Situationsethik – christlicher als ihr Ruf

Für viele (vor allem alle Verfechter „klarer“, weil buchstabengebundener Ge- und Verbotsethik) ist das ja ein heikler Begriff, lässt er doch vermuten, dass man sich mit Verweis auf passende Umstände alles moralisch so hinbiegen könnte, wie man will.

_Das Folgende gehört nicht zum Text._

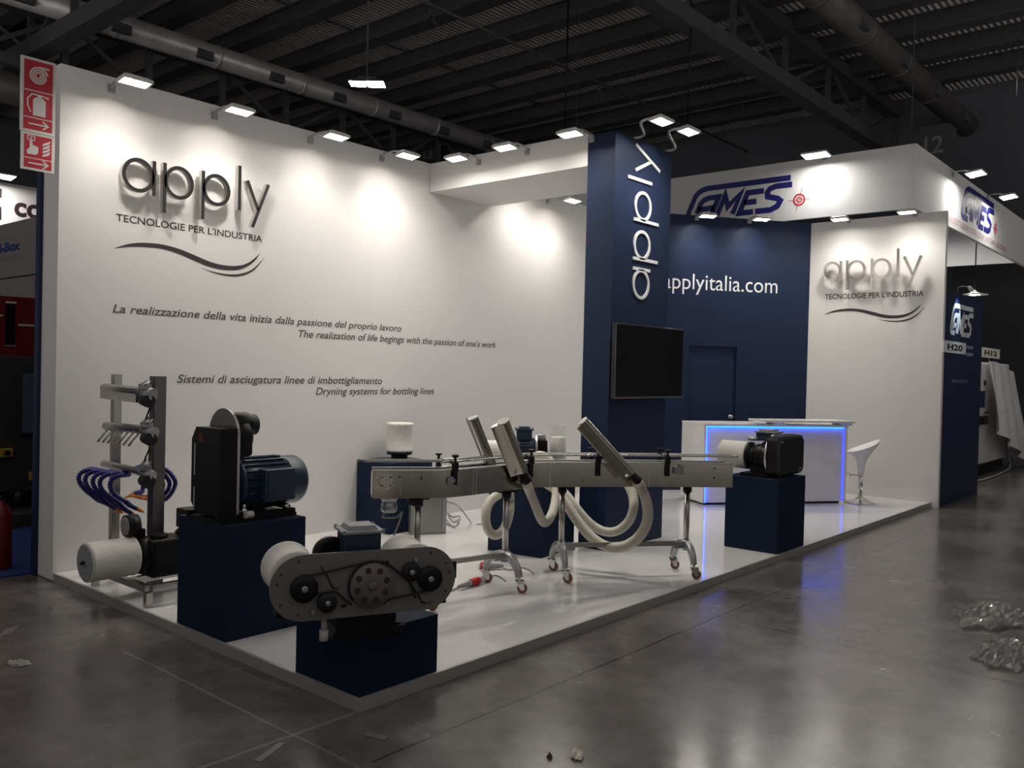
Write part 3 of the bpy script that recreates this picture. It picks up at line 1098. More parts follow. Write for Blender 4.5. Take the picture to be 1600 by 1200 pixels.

Allerdings lässt sich das Gebot der Nächstenliebe auch unter Situationsethik im weiteren Sinn einreihen: Wer der/die Nächste ist, das entscheidet sich immer in einer konkreten Situation, denn es geht nicht um eine bestimmte Eigenschaft dieser oder jener Person, sondern um die Tatsache, dass ich gerade jetzt mit ihr zu tun habe. Darum, wie wir gerade situiert sind. Deswegen antwortet Jesus in Lk 17 auf die Frage „wer ist mein Nächster?“ damit, dass er eine Situation schildert, in der das deutlich wird. Und der Samariter hilft in der Geschichte ja nicht, weil er ein Gebot im Hinterkopf hatte, sondern weil er von der Not des Mitmenschen angerührt wurde – so definiert sich Barmherzigkeit.

Toa Heftiba

Ob man die oder den Nächsten im Internet-Zeitalter noch ausschließlich räumlich bestimmen kann (oder ob Raum anders zu bestimmen wäre), ist eine wichtige Frage. Unsere Situationen sind komplexer geworden: Wir bekommen Notlagen anderer in Echtzeit mit, die tausende Kilometer entfernt sein können. Manchmal können wir direkt reagieren, oft nicht. Aber heißt das, dass wir gar nicht zu reagieren brauchen? Auch deswegen wird es ja immer schwerer, eindeutige Normen zu bestimmen, die jeder Situation angemessen sind.

Aber eines lässt sich sagen: Wenn man sich an der Liebe zum Nächsten orientiert, wird alles Tun radikal menschen- und situationsbezogen sein.